Fruits of the Earth like many of her other major paintings employed the use of an oil medium and Masonite, which was a smooth hardboard discovered in the 1920s, as the media base. She used turpentine as her thinning and diluting material and preferred Mexican traditional oil paints from tubes. This painting, a still life painting by Frida Kahlo acknowledges the fertility of Mexico’s female earth. In the painting, fruits, corn, vegetables, mushrooms and flowers sit on a wooden table beside her. The artwork illustrates explicit, sexual portent as well as allusions to the sequence of life and death.

The painting highlights the struggles of being a woman in Mexican society. Fruits of the Earth reveals fruits resembling female sexuality and are therefore sexual representations. The background which is white and grey indicating a resilient view of nature and an impending storm characterised by a dark gloomy sky. Mercedes Zamora widely influenced and inspired Frida Kahlo’s Fruits of the Earth painting. Comparison between Mercedes Zamora's art work from 1896 and Frida’s Fruit of the earth painting reveals some similarity.
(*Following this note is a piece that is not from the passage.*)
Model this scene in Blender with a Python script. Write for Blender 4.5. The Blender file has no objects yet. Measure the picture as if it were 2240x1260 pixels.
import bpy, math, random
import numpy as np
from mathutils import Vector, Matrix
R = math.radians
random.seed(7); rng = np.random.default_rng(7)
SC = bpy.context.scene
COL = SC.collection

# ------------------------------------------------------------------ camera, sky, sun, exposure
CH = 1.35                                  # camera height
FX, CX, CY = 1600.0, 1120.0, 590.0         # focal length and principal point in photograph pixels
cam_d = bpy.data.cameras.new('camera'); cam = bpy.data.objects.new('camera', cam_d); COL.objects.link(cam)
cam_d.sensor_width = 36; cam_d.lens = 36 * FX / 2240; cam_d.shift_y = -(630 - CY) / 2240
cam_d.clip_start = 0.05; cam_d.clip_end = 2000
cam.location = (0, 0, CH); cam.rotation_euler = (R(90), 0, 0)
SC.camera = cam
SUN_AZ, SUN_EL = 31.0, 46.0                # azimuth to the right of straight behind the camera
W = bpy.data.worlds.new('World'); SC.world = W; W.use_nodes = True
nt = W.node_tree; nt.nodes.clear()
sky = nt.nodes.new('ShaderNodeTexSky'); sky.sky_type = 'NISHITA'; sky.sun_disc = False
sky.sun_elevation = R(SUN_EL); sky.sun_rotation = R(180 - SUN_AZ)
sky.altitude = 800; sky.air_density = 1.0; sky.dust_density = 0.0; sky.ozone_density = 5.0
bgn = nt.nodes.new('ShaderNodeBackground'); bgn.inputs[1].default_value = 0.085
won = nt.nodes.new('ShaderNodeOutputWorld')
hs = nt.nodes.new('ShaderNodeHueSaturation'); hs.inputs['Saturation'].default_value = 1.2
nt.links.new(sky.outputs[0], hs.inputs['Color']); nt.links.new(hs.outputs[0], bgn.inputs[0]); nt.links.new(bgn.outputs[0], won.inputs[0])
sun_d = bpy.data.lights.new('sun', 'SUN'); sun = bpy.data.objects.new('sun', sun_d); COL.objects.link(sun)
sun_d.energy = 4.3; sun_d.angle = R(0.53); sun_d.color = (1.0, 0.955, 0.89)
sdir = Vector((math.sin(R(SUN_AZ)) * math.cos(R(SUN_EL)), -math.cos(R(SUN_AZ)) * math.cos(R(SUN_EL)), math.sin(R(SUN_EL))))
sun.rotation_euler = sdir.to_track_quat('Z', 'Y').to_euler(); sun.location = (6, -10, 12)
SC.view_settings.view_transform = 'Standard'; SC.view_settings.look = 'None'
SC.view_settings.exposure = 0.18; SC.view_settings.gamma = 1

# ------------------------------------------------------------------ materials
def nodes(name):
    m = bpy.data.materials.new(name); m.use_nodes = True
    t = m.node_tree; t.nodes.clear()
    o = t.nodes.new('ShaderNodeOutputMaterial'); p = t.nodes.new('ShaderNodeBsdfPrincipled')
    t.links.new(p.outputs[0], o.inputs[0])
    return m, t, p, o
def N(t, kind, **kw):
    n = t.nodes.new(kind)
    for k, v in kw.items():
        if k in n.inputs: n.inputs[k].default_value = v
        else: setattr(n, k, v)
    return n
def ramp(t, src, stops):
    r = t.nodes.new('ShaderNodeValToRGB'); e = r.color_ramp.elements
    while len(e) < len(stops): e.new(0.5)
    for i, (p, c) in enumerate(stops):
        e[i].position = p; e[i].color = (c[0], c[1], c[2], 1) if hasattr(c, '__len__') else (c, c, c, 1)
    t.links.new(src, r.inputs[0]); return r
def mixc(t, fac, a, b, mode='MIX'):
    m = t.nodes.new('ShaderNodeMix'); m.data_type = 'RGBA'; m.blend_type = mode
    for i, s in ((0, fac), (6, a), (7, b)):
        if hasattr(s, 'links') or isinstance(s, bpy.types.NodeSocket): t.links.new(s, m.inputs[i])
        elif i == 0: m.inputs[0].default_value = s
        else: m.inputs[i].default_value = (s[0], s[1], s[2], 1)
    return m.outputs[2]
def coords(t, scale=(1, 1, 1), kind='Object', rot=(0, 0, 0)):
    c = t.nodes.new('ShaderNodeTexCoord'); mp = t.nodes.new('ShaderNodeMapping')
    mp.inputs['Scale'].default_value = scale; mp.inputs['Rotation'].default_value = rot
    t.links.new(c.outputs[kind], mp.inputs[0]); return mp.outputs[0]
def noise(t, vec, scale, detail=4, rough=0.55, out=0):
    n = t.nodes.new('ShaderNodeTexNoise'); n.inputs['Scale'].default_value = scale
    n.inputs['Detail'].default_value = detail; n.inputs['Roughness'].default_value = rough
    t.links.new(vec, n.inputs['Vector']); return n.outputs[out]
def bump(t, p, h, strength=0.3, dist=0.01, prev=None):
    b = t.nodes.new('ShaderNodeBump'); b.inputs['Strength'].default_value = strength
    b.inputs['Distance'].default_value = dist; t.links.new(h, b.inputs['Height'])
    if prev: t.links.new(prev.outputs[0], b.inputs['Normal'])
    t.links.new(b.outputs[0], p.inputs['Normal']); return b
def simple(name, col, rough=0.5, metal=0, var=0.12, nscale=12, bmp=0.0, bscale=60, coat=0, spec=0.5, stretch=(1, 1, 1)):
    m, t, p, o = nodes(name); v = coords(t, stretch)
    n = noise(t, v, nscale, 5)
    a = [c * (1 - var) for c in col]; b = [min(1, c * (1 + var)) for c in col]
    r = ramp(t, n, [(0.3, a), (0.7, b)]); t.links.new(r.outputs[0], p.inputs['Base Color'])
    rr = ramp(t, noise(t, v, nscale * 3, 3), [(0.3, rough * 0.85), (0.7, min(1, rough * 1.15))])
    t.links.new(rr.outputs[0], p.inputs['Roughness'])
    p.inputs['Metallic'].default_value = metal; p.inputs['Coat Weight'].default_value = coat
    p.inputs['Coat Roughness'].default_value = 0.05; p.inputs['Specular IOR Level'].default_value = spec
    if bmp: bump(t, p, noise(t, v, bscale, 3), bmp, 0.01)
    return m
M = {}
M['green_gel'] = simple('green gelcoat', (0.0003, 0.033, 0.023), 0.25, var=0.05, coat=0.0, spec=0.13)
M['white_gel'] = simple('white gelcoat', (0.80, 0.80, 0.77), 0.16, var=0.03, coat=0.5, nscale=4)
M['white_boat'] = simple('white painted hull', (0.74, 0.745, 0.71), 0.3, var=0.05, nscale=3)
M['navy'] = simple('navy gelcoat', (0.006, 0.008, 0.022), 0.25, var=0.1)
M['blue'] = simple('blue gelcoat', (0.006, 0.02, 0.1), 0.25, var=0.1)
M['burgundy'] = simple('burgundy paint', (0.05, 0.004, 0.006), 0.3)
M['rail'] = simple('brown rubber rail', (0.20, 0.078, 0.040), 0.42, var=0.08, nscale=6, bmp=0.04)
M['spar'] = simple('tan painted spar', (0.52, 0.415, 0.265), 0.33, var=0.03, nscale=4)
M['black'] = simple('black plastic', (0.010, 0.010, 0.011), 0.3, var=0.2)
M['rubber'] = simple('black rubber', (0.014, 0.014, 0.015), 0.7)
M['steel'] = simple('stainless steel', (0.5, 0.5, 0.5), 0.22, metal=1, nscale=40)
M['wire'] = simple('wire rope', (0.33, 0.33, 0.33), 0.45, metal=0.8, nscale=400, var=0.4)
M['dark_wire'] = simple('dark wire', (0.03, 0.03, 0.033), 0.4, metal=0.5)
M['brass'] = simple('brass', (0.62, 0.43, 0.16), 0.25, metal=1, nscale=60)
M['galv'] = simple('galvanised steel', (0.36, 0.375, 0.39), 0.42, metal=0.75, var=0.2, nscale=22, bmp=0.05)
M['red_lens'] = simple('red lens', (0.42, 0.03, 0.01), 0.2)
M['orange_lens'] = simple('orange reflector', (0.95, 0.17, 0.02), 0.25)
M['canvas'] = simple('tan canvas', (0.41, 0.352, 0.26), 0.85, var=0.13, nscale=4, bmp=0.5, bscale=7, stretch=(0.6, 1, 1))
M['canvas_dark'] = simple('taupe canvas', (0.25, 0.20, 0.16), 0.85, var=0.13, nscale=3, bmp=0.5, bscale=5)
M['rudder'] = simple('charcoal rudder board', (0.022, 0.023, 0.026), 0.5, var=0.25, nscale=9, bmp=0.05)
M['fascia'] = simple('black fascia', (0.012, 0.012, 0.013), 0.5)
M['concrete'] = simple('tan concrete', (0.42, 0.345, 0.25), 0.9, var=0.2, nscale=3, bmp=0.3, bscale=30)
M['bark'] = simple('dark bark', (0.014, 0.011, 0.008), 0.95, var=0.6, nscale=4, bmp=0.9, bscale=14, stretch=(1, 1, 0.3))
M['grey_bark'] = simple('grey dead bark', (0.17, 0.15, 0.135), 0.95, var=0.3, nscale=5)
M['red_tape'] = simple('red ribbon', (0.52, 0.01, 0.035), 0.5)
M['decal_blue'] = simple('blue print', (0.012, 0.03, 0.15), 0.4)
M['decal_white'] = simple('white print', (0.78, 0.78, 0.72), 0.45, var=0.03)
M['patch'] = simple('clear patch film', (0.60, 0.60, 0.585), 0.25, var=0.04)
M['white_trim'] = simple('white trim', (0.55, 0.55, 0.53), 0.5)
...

As a woman, Frida Kahlo's art vividly illustrated Mexican culture, politics, sexuality, fertility, marriage and the physical and emotional pain she experienced, with great sincerity. Most of her paintings, in this case Fruits of the Earth, were influenced by her Mexican culture which is illustrated by her use of bright colours and symbolism. Fruits of the Earth painting is an analogy for sexuality, pain and suffering that she experienced as a woman. Frida Kahlo's Fruits of the Earth painting is on display at The Kahlo Museum, which commemorates her life and artwork, located in La Casa Azul (The Blue House) in Mexico City. This was where she spent most of her childhood.